The opening is part of a “Festival of Jewish Culture” in the Soviet capital to run from Feb. 12 to 22.

Bronfman stressed the historic significance of the event. “The Soviet government has given official recognition to the right of Jews to participate in their national cultural heritage,” he said.

The new center is named for Solomon (Shlomo) Mikhoels, the Jewish actor and cultural leader murdered at the orders of Josef Stalin in 1948. It is housed in what was formerly the Yiddish State Theater of which Mikhoels was the director.

The Mikhoels Center was established with the approval of the Soviet Ministry of Culture following negotiations with WJC Vice President Isi Leibler on Oct. 21. Leibler is head of the Australian Jewish community in Melbourne.

Confirmation of a liberalized Soviet policy toward its Jewish community was given to Bronfman during his meetings in November with Foreign Minister Eduard Shevardnadze and other senior officials in Moscow.
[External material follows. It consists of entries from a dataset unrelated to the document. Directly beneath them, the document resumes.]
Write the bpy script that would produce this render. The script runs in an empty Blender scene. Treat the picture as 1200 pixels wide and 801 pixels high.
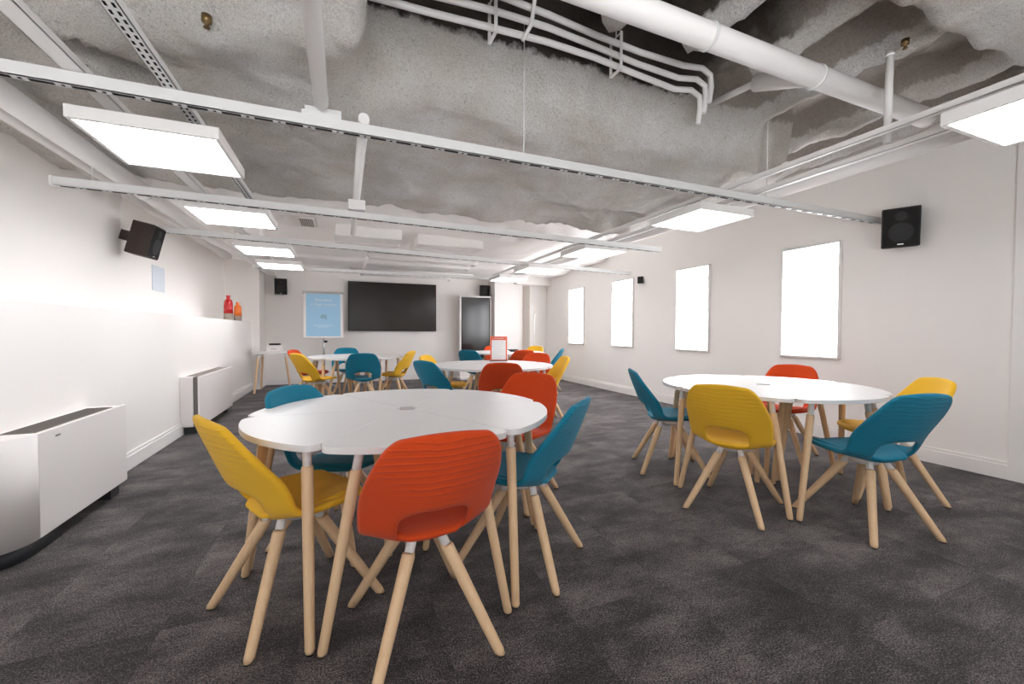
import bpy, bmesh, math, random
from mathutils import Vector, Matrix, noise
S = bpy.context.scene
COL = S.collection
random.seed(7)
R = math.radians

# ------------------------------------------------------------------ helpers
class MB:
    """collects simple shapes and links them as ONE mesh object"""
    def __init__(s): s.v = []; s.f = []; s.m = []; s.sm = []
    def add(s, vs, fs, mi=0, smooth=False):
        b = len(s.v); s.v += [tuple(v) for v in vs]
        for f in fs:
            s.f.append([b + i for i in f]); s.m.append(mi); s.sm.append(smooth)
    def box(s, a, b, mi=0):
        (x0, y0, z0), (x1, y1, z1) = a, b
        s.add([(x0,y0,z0),(x1,y0,z0),(x1,y1,z0),(x0,y1,z0),(x0,y0,z1),(x1,y0,z1),(x1,y1,z1),(x0,y1,z1)],
              [(0,3,2,1),(4,5,6,7),(0,1,5,4),(1,2,6,5),(2,3,7,6),(3,0,4,7)], mi)
    def tube(s, path, rad, n=14, mi=0, cap=True, flat_ends=False):
        path = [Vector(p) for p in path]
        if not isinstance(rad, (list, tuple)): rad = [rad] * len(path)
        vs = []; prev = None
        for i, p in enumerate(path):
            t = (path[min(i+1, len(path)-1)] - path[max(i-1, 0)]).normalized()
            if prev is None:
                ref = Vector((0,0,1)) if abs(t.z) < .9 else Vector((1,0,0))
                u = t.cross(ref).normalized()
            else:
                u = (prev - t * prev.dot(t)).normalized()
            prev = u; w = t.cross(u)
            for k in range(n):
                a = 2*math.pi*k/n
                q = p + (u*math.cos(a) + w*math.sin(a)) * rad[i]
                if flat_ends and i in (0, len(path)-1) and abs(t.z) > .1:
                    q = q - t * ((q.z - p.z) / t.z)
                vs.append(q)
        fs = []
        for i in range(len(path)-1):
            for k in range(n):
                fs.append((i*n+k, i*n+(k+1) % n, (i+1)*n+(k+1) % n, (i+1)*n+k))
        s.add(vs, fs, mi, True)
        if cap:
            L = len(path)-1
            s.add(vs[:n], [list(range(n))[::-1]], mi); s.add(vs[L*n:], [list(range(n))], mi)
    def lathe(s, prof, c=(0,0,0), n=28, mi=0):
        vs = []; fs = []
        for r, z in prof:
            for k in range(n):
                a = 2*math.pi*k/n; vs.append((c[0]+r*math.cos(a), c[1]+r*math.sin(a), c[2]+z))
        for i in range(len(prof)-1):
            for k in range(n): fs.append((i*n+k, i*n+(k+1) % n, (i+1)*n+(k+1) % n, (i+1)*n+k))
        s.add(vs, fs, mi, True)
        s.add(vs[:n], [list(range(n))[::-1]], mi); s.add(vs[-n:], [list(range(n))], mi)
    def prism(s, pts, z0, z1, mi=0, smooth=False):
        n = len(pts)
        s.add([(x, y, z0) for x, y in pts] + [(x, y, z1) for x, y in pts],
              [list(range(n))[::-1], list(range(n, 2*n))], mi)
        s.add([(x, y, z0) for x, y in pts] + [(x, y, z1) for x, y in pts],
              [(i, (i+1) % n, n+(i+1) % n, n+i) for i in range(n)], mi, smooth)
    def build(s, name, mats, parent=None, bevel=0, loc=None, rot=None):
        me = bpy.data.meshes.new(name)
        me.from_pydata(s.v, [], s.f)
        if not isinstance(mats, (list, tuple)): mats = [mats]
        for m in mats: me.materials.append(m)
        for p, mi, sm in zip(me.polygons, s.m, s.sm): p.material_index = mi; p.use_smooth = sm
        bm = bmesh.new(); bm.from_mesh(me)
        bmesh.ops.remove_doubles(bm, verts=bm.verts, dist=1e-5)
        bmesh.ops.recalc_face_normals(bm, faces=bm.faces)
        bm.to_mesh(me); bm.free(); me.update()
        o = bpy.data.objects.new(name, me); COL.objects.link(o)
        if parent: o.parent = parent
        if loc: o.location = loc
        if rot: o.rotation_euler = rot
        if bevel:
            md = o.modifiers.new('bevel', 'BEVEL'); md.width = bevel; md.segments = 2
            md.limit_method = 'ANGLE'; md.angle_limit = R(40)
        return o

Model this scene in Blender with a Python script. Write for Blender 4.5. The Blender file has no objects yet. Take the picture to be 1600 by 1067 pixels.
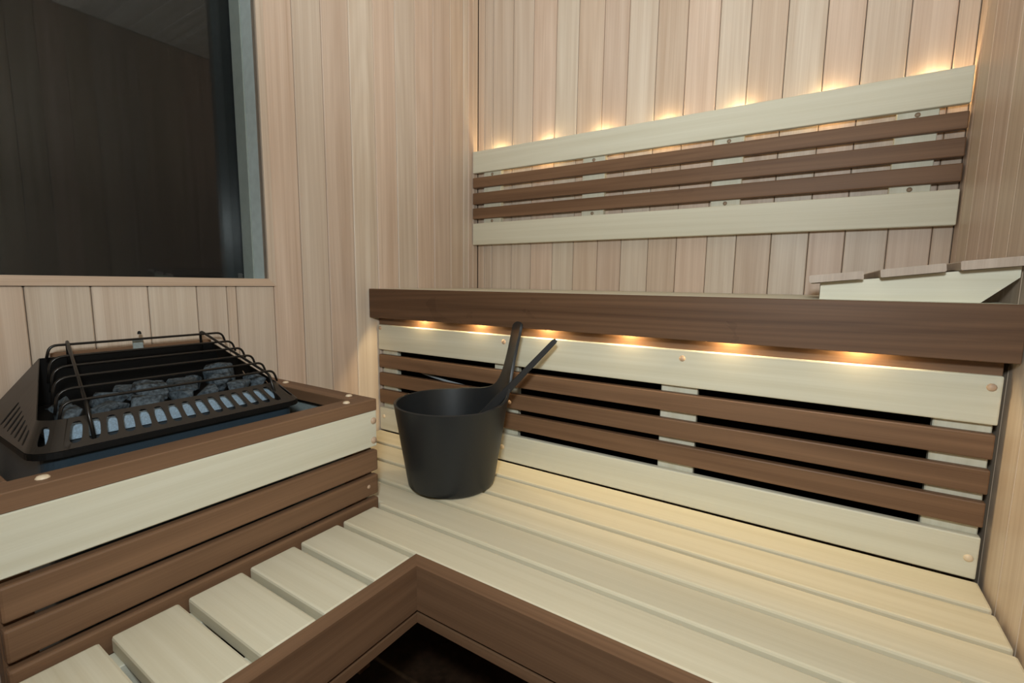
import bpy, bmesh, math, random
from mathutils import Vector, Matrix
random.seed(11)
SC = bpy.context.scene
COL = SC.collection

# ------------------------------------------------------------------ camera
YAW, PITCH, ROLL = -0.5708, 0.1235, 0.0122
fwd = Vector((math.sin(YAW)*math.cos(PITCH), math.cos(YAW)*math.cos(PITCH), -math.sin(PITCH)))
rgt = Vector((math.cos(YAW), -math.sin(YAW), 0.0))
upv = rgt.cross(fwd)
r2 = rgt*math.cos(ROLL) + upv*math.sin(ROLL)
u2 = -rgt*math.sin(ROLL) + upv*math.cos(ROLL)
cam_data = bpy.data.cameras.new('camera')
cam_data.sensor_width = 36.0
cam_data.lens = 36.0*736.27/1600.0
cam_data.clip_start = 0.02
cam = bpy.data.objects.new('camera', cam_data)
M = Matrix.Identity(4)
for i in range(3):
    M[i][0] = r2[i]; M[i][1] = u2[i]; M[i][2] = -fwd[i]
M[0][3], M[1][3], M[2][3] = 1.34, -1.7821, 0.9993
cam.matrix_world = M
COL.objects.link(cam)
SC.camera = cam

# ------------------------------------------------------------------ world, lights, exposure
wd = bpy.data.worlds.new('world'); SC.world = wd; wd.use_nodes = True
wd.node_tree.nodes['Background'].inputs[0].default_value = (0.6, 0.7, 0.8, 1)
wd.node_tree.nodes['Background'].inputs[1].default_value = 0.01
SC.view_settings.view_transform = 'Standard'
SC.view_settings.look = 'None'
SC.view_settings.exposure = 0.0
SC.view_settings.gamma = 1.0
SC.view_settings.use_curve_mapping = False

def area_light(name, loc, aim, size, power, color, sizey=None):
    l = bpy.data.lights.new(name, 'AREA'); l.energy = power; l.color = color; l.size = size
    if sizey: l.shape = 'RECTANGLE'; l.size_y = sizey
    o = bpy.data.objects.new(name, l); COL.objects.link(o); o.location = loc
    d = Vector(aim)-Vector(loc); o.rotation_euler = d.to_track_quat('-Z', 'Y').to_euler()
    return o
def spot_light(name, loc, aim, angle, blend, power, color, radius):
    l = bpy.data.lights.new(name, 'SPOT'); l.energy = power; l.color = color; l.shadow_soft_size = radius
    l.spot_size = math.radians(angle); l.spot_blend = blend
    o = bpy.data.objects.new(name, l); COL.objects.link(o); o.location = loc
    o.rotation_euler = (Vector(aim)-Vector(loc)).to_track_quat('-Z', 'Y').to_euler()
    return o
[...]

Bronfman, speaking Thursday evening in Columbus, Ohio, said, “This new development offers a great window of opportunity that Jews in the Diaspora and in Israel must take advantage of now, for no one can tell how long the window will remain open.”

He noted there “are new opportunities to practice the Jewish faith and express Jewish culture that the Soviet regime has recently made possible.”

EXHIBIT ON THE HOLOCAUST

Bronfman will be joined by Nobel Peace Prize winner Elie Wiesel, who will deliver the major address at the official opening ceremonies for the center next month.

Another participant will be the prominent Israeli poet, Yehuda Amichai.

Mikhoel’s daughter and granddaughter will come from Israel to attend as “testimony to the government rehabilitation of Soviet Jewish martyrs killed during the Stalinist black years,” the WJC said.

The Los Angeles-based Simon Wiesenthal Center will present the Moscow center with the first exhibit on the Holocaust produced by a Jewish institution to be officially shown in the USSR.

It is titled “Courage to Remember” and is in the Russian language.

Jewish singers from Israel, the United States and Australia will join Soviet Jewish performers in an opening concert that will include traditional and modern Hebrew songs.